Danno da morte e risarcimento agli eredi
Adism ha intervistato l’Avvocato Gianluca Sposato per approfondire la tematica inerente il danno da perdita del rapporto parentale.
Presidente quale risarcimento spetta, ai prossimi congiunti nel caso di morte di una persona per infortunio?
Bisogna chiarire che il danno da perdita della vita è diverso dal danno da perdita della salute, per la Suprema Corte (Cass. 11279/20) la vita è un bene giuridico autonomo che non può essere reintegrato per equivalente e, salvo particolari ipotesi, non si trasmette agli eredi.
Quali diritti si trasmettono agli eredi in caso di morte riconducibile a fatto illecito?
Nel caso di morte dovuta a fatto illecito accertato, come nell’ omicidio stradale, gli eredi della vittima non possono reclamare iure hereditatis il diritto alla vita perso dal de cuius (Cass 15350/15).
Decesso immediato e lucida agonia
Nel caso di decesso immediato conseguente alle lesioni derivanti dal fatto illecito il danno per la perdita della vita non può essere reclamato dai familiari della vita perché non si trasmette agli eredi.
Diversa è la situazione in cui la vittima sia stata cosciente prima della morte ed abbia acquisito tale diritto, che solo in questa ipotesi, dopo un trascorso temporale di almeno 24 ore, si può trasmettere agli eredi e sommare al danno iure proprio.
Quale è il danno che va risarcito ai familiari di chi è stato ucciso in un incidente?
Ai familiari di chi è stato ucciso in un incidente stradale, o per qualunque fatto illecito, spetta il danno iure proprio di carattere morale ed esistenziale.
Questo danno di carattere non patrimoniale è riconosciuto per la sofferenza causata dal vuoto venutosi a creare per la perdita del proprio caro e lo sconvolgimento delle proprie abitudini di vita.
In tale ipotesi si parla di danno conseguenza, per distinguerlo dal danno evento non attribuibile agli eredi.
Come provare il danno morale per la morte di un familiare?
Il danno morale attiene alla sfera psicologica del danneggiato e si concretizza nella sofferenza interiore patita da una persona a causa del lutto, per la perdita del proprio familiare.
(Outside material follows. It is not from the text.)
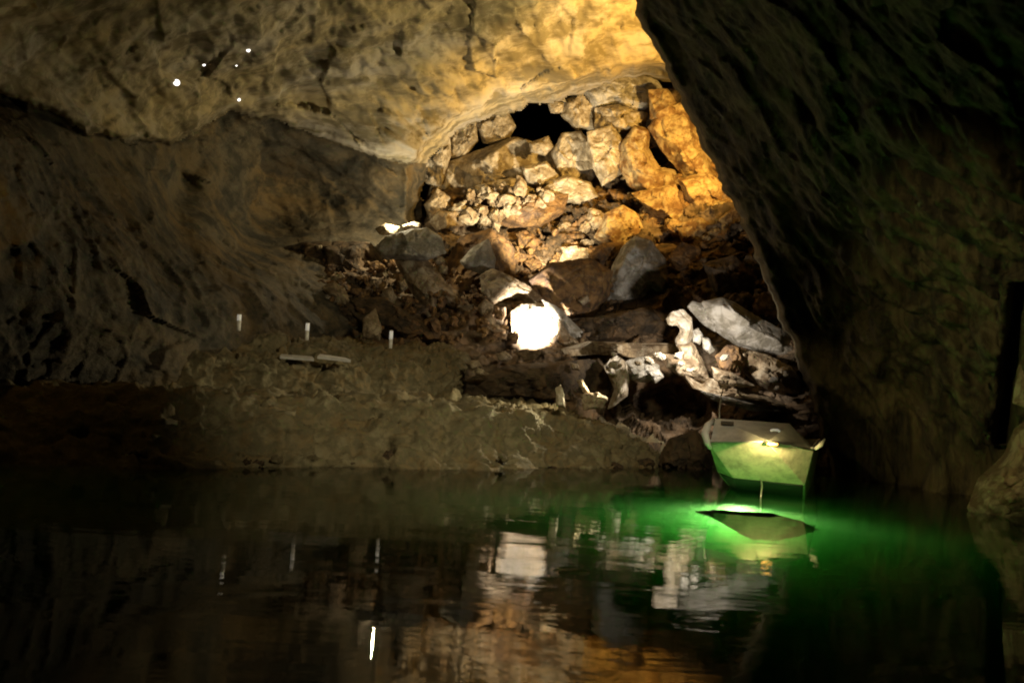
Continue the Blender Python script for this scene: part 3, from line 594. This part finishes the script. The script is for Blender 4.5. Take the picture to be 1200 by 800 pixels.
# ------------------------------------------------------------------ BOAT
def thick(bm_verts): pass
def poly_mesh(name, pts, faces, mat, parent, smooth=False, bevel=0.0, solid=0.0):
    o = mesh_obj(name, np.array([p[:] for p in pts]), faces, mat, parent, smooth=smooth)
    if solid:
        md = o.modifiers.new('thickness', 'SOLIDIFY'); md.thickness = solid; md.offset = -1
    if bevel:
        md = o.modifiers.new('edge', 'BEVEL'); md.width = bevel; md.segments = 3; md.limit_method = 'ANGLE'
    return o
def tube(name, pts, r, mat, parent=None, n=8, label=None, cat=None):
    pts = [Vector(p) for p in pts]; V = []; F = []
    for i, p in enumerate(pts):
        tg = (pts[min(i + 1, len(pts) - 1)] - pts[max(i - 1, 0)]).normalized()
        a = tg.orthogonal().normalized() if i == 0 else (a - tg * a.dot(tg)).normalized(); b = tg.cross(a)
        rr_ = r[i] if isinstance(r, (list, tuple)) else r
        V += [(p + (a * math.cos(2 * math.pi * k / n) + b * math.sin(2 * math.pi * k / n)) * rr_)[:] for k in range(n)]
    for i in range(len(pts) - 1):
        for k in range(n): F.append((i * n + k, i * n + (k + 1) % n, (i + 1) * n + (k + 1) % n, (i + 1) * n + k))
    F.append(tuple(range(n))[::-1]); F.append(tuple(range((len(pts) - 1) * n, len(pts) * n)))
    o = mesh_obj(name, V, F, mat, parent)
    if label: tag(o, label, cat)
    return o
M['hull'] = plain('aged_boat_hull_paint', (0.62, 0.58, 0.44), 0.45, 0.0, 0.85)
M['deck'] = plain('worn_grey_deck_paint', (0.48, 0.46, 0.43), 0.5, 0.0, 0.6)
M['rubber'] = plain('black_rubber', (0.03, 0.03, 0.03), 0.6)
M['bumper'] = plain('pale_bumper_rubber', (0.55, 0.52, 0.48), 0.5)
M['steel'] = plain('galvanised_steel', (0.5, 0.5, 0.5), 0.3, 0.9)
M['rope'] = plain('grey_rope', (0.3, 0.28, 0.22), 0.9)
M['amberglass'] = plain('amber_lamp_glass', (0.8, 0.4, 0.1), 0.3, emit=((1.0, 0.5, 0.12), 3.0))
M['glow'] = plain('lamp_glass_and_glint', (0.9, 0.9, 0.85), 0.3, emit=((1.0, 0.93, 0.8), 0.2))
M['speck'] = plain('glowing_drop_glint', (0.9, 0.9, 0.85), 0.3, emit=((1.0, 0.95, 0.88), 2.2))
M['paint'] = plain('white_post_paint', (0.78, 0.76, 0.7), 0.5)
M['board'] = plain('pale_weathered_board', (0.55, 0.53, 0.5), 0.6, noise=0.5)

E = W(900, 517, 13.55)
boat = empty('boat', (W(890, 560, 15)[0], 15, 0))
tag(boat, 'small grey boat with a yellow green lit faceted bow moored under the rock shelf', 'boat')
A = W(838, 491, 14.7); Bp = W(925, 497, 14.6); Cc = W(956, 527, 14.15)
Dd = W(832, 518, 14.15); F_ = W(951, 527, 14.05)
Gg = W(843, 552, 14.7); Hh = W(860, 558, 14.35); I_ = W(941, 567, 14.2)
L = Vector((1.2, 3.5, 0))
def back(p, k=1.0, z=None, sx=0.92):
    q = Vector((boat.location.x + (p.x - boat.location.x) * sx, p.y, p.z)) + L * k
    if z is not None: q.z = z
    return q
midz = -0.12
hp = [Dd, E, F_, Gg, Hh, I_,
      back(Dd, .35, Dd.z - .05, .96), back(F_, .35, F_.z - .02, .98), back(Gg, .22, midz, .7), back(I_, .22, midz),
      back(Dd, 1, Dd.z - .05), back(F_, 1, F_.z - .02), back(Gg, 1, midz, .7), back(I_, 1, midz)]
hf = [(0, 1, 4, 3), (1, 5, 4), (1, 2, 5), (0, 3, 8, 6), (2, 7, 9, 5), (6, 8, 12, 10), (7, 11, 13, 9), (10, 12, 13, 11)]
poly_mesh('hull', hp, hf, M['hull'], boat, bevel=0.012, solid=0.03)
M['bottom'] = plain('hull_bottom_shade', (0.03, 0.03, 0.028), 0.7)  # shade beneath the hull put into the colour as near-black
poly_mesh('hull_bottom', hp, [(3, 4, 5, 9, 8), (8, 9, 13, 12)], M['bottom'], boat, bevel=0.01, solid=0.03)
up = Vector((0, 0, 0.012)); fw = Vector((0, -0.012, 0))
dp = [A + up, Bp + up, Cc + up, F_ + up + fw * 3, E + up + fw * 4, Dd + up + fw * 3, W(838, 500, 14.9) + Vector((0, .6, .02)), W(925, 500, 14.9) + Vector((0, .6, .02))]
poly_mesh('foredeck', dp, [(0, 5, 4, 1), (1, 4, 3, 2), (0, 1, 7, 6)], M['deck'], boat, bevel=0.01, solid=0.03)
tube('hull_seam', [E + Vector((0, -.012, -.02)), Hh + Vector((0, -.012, .02))], .010, M['hull'], boat)
tube('hull_seam', [E + Vector((0, -.012, -.02)), I_ + Vector((0, -.012, .02))], .010, M['hull'], boat)
tube('chine_strip', [Gg + Vector((0, -.012, .01)), Hh + Vector((0, -.012, .01)), I_ + Vector((0, -.012, .01))], .016, M['deck'], boat)
# side decks and gunwales running aft
for s, (p0, p1) in enumerate(((Dd, back(Dd, .35, Dd.z - .05, .96)), (F_, back(F_, .35, F_.z - .02, .98)))):
    p2 = back((Dd, F_)[s], 1, (Dd, F_)[s].z - .04)
    tube('gunwale', [p0 + up, p1 + up, p2 + up], .028, M['deck'], boat)
tube('bow_rubbing_strip', [Dd + Vector((-.01, -.02, .0)), E + Vector((0, -.04, 0)), F_ + Vector((.01, -.02, 0))], .014, M['deck'], boat)
tube('corner_bumper', [W(836, 492, 14.62), W(829, 499, 14.35), W(826, 508, 14.2), W(829, 519, 14.1), W(833, 526, 14.1)], [.03, .05, .055, .045, .02], M['bumper'], boat)
def on_deck(px, py, off=0.02):
    # plane through A, Dd, E
    nrm = (E - Dd).cross(A - Dd).normalized()
    o0 = Vector((0, 0, CAM_Z)); v = W(px, py, 14) - o0
    tt = (Dd + up + fw * 3 - o0).dot(nrm) / v.dot(nrm); p = o0 + v * tt
    return p - v.normalized() * off
pl = [on_deck(845, 493.5), on_deck(860, 494.5), on_deck(860, 498.5), on_deck(845, 497.5)]
poly_mesh('dark_plate', pl, [(0, 1, 2, 3)], M['rubber'], boat, solid=0.008)
# bow ring plate with bolt and bow lamp housing
bpv = on_deck(908, 504.5, 0.04)
tube('bow_eye', [bpv + Vector((-.055, 0, .0)), bpv + Vector((-.03, -.03, .012)), bpv + Vector((.03, -.03, .012)), bpv + Vector((.06, 0, -.002))], .017, M['glow'], boat)  # glow stands in for a bright highlight; the bow eye is no lamp
h0 = W(904, 514, 13.5)
bl = tube('bow_lamp', [W(899, 519.5, 13.42), W(903, 519.8, 13.40), W(911, 520.5, 13.42)], .02, M['amberglass'], boat)
tube('lamp_bracket', [E + Vector((0, 0, .02)), W(905, 517, 13.4)], .012, M['steel'], bl)
tube('fender', [W(955, 526, 14.0), W(962, 521, 14.0), W(967, 514, 14.0)], [.022, .035, .012], M['bumper'], boat)
tube('stern_seat', [back(Dd, .6, .55), back(F_, .6, .5)], .05, M['deck'], boat)
tube('mooring_chain', [W(892, 562, 14.2), W(893, 570, 14.1), W(892, 578, 14.0), W(891, 588, 13.95)], .012, M['steel'], label='thin pale chain dropping from the boat bottom into the water', cat='chain')
tube('mooring_rope', [W(843, 493, 14.8), W(843, 480, 15.8), W(845, 465, 17.2), W(848, 452, 18.8)], .012, M['rope'], label='thin rope rising from the boat to the slab edge above', cat='rope')

# underwater fitting that carries the green light
fx = empty('underwater_floodlight', (3.08, 13.6, -3.0)); tag(fx, 'small submerged floodlight on a stalk under the boat bow', 'lamp')
tube('stalk', [Vector((3.08, 13.6, -3.1)), Vector((3.08, 13.6, -0.9))], .03, M['steel'], fx)
tube('lamp_head', [Vector((3.08, 13.6, -0.9)), Vector((3.08, 13.6, -0.85)), Vector((3.08, 13.6, -0.75))], [.05, .12, .14], M['rubber'], fx)

# ------------------------------------------------------------------ PATH LIGHTS, BOARDS, SPECKS
def path_light(px, ytop, ybot, d, label):
    base = W(px, ybot, d); top = W(px + (ybot - ytop) * 0.06, ytop, d); hgt = top.z - base.z
    r = empty('path_light', base); tag(r, label, 'path light', 'white path lights along the upper terrace')
    p = Vector(base)
    tube('post', [p - Vector((0, 0, .15)), p + Vector((0, 0, hgt * .15))], .036, M['paint'], r, 12)
    tube('lamp_head', [p + Vector((0, 0, hgt * .15)), p + Vector((0, 0, hgt * .92))], .036, M['glow'], r, 12)
    tube('cap', [p + Vector((0, 0, hgt * .92)), p + Vector((0, 0, hgt * .97)), p + Vector((0, 0, hgt))], [.039, .039, .036], M['paint'], r, 12)
path_light(280, 368, 377, 17.3, 'faintest white path light, farthest from the lamps on the dark wall side')
path_light(360, 378, 389, 18.7, 'white path light standing above the two pale boards')
path_light(458, 387, 399, 19.6, 'brightest white path light, on the terrace beside the pointed tan rock')
def board(p0, p1, p2, p3, label):
    bm = bmesh.new(); top = [bm.verts.new(p) for p in (p0, p1, p2, p3)]; bot = [bm.verts.new(Vector(p) - Vector((0, 0, .045))) for p in (p0, p1, p2, p3)]
    bm.faces.new(top); bm.faces.new(bot[::-1])
    for k in range(4): bm.faces.new((top[k], bot[k], bot[(k + 1) % 4], top[(k + 1) % 4]))
    bmesh.ops.recalc_face_normals(bm, faces=bm.faces); bmesh.ops.bevel(bm, geom=list(bm.edges), offset=.006, segments=1)
    V = [v.co[:] for v in bm.verts]; bm.verts.index_update(); F = [[v.index for v in f.verts] for f in bm.faces]; bm.free()
    tag(mesh_obj('board', V, F, M['board'], smooth=False), label, 'board', 'pale boards on the terrace edge')
board(W(328, 417, 17.6), W(368, 420, 17.6), W(366, 417.5, 18.0), W(330, 414.5, 18.0), 'shorter dim board at the left on the terrace edge')
board(W(372, 417, 17.6), W(411, 421.5, 17.6), W(405, 419, 18.0), W(375, 414.5, 18.0), 'longer pale board at the right on the terrace edge')

def speck(px, py, r, label):
    # find the displaced ceiling by a ray; the bead is a painted drop glint
    dg = bpy.context.evaluated_depsgraph_get(); o0 = Vector((0, 0, CAM_Z)); v = (W(px, py, 10) - o0).normalized()
    hit, loc, nrm, *_ = sc.ray_cast(dg, o0 + v * 1.0, v)
    if not hit: loc = W(px, py, 17)
    t_ = empty('ceiling_glint', loc); tag(t_, label, 'ceiling glint', 'tiny glowing glints on the ceiling')
    c = loc - v * r * .4
    tube('mount', [loc + v * .04, c], [r * .8, r], M['rubber'], t_, 10)  # dark disc added behind the glint, no real fixture
    bm = bmesh.new(); bmesh.ops.create_icosphere(bm, subdivisions=3, radius=r)
    V = [(Vector(q.co) + c - v * r * .4)[:] for q in bm.verts]; F = [[w_.index for w_ in f.verts] for f in bm.faces]; bm.free()
    mesh_obj('glint_bead', V, F, M['speck'], t_)
bpy.context.view_layer.update()
speck(207, 97, .060, 'brightest of the tiny white glints on the ceiling')
speck(239, 76, .030, 'dim tiny glint just above right of the brightest ceiling glint')
speck(291, 59, .038, 'highest of the tiny white glints on the ceiling')
speck(277, 77, .020, 'faintest tiny glint, between the highest and the dim one')
speck(280, 117, .034, 'lowest tiny glint, by the lip of the overhang')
La prova può essere acquisita anche attraverso le presunzioni legali ed è legata all’intensità del vincolo affettivo che verrà giudicato maggiore nel caso di convivenza con la vittima e vicinanza del grado di parentela, come nel caso del genitore, dei figli e del coniuge.
Come provare il danno esistenziale per la morte di un familiare?
Il danno esistenziale per l’uccisione di un familiare riguarda il cambiamento in peggio delle abitudini di vita del prossimo congiunto del soggetto deceduto (Cass 28989/19).
Affinché anche tale posta di danno possa essere liquidata occorrerà dimostrare che a seguito dell’uccisione del proprio caro la vittima ha riportato fondamentali e radicali cambiamenti dello stile di vita.
Cosa succede se non viene fornita alcuna prova della sofferenza e dello sconvolgimento delle proprie abitudini di vita?
Sul punto, con riferimento alla sentenza 11200/19 della cassazione, ho sollevato una questione di legittimità costituzionale perché l’articolo 2043 del codice civile obbliga chiunque ha commesso un danno ingiusto a risarcirlo.
La questione si pone anche in termini di inversione dell’onere della prova per l’assicuratore di dimostrare un fatto che si discosti dalla norma e dal comune sentire sociale.
Occorre tenere conto che il danno per l’uccisione di un familiare, riguardando la sfera affettiva, non è riconoscibile se non attraverso elementi indiziari e presuntivi ravvisabili anche in semplici allegazioni valutabili con il criterio della normalità, senza necessità di una prova in senso tecnico a dimostrazione del dolore dei superstiti.
In tutto ciò, non potrà escludersi il diritto risarcitorio non solo dei parenti più o meno stretti, ma anche di soggetti non legati al defunto da una relazione parentale “ufficiale” (ad es: rapporto affettivo con i figli del coniuge o del convivente).
E’ corretto parlare di nucleo familiare primario e secondario?
La distinzione è ancora rilevante ai fini liquidatori.
I genitori, il coniuge, i figli ed i fratelli, rientrando nel nucleo familiare primario, hanno sempre diritto a vedersi riconoscere importi variabili a titolo risarcimento danni per la perdita del proprio familiare.
La questione non trova identica tutela per i nonni ed i nipoti, anche se la Cassazione con la sentenza n. 8218/21 ha riconosciuto come risarcibile il danno da perdita del rapporto parentale tra zio e nipote anche se non conviventi.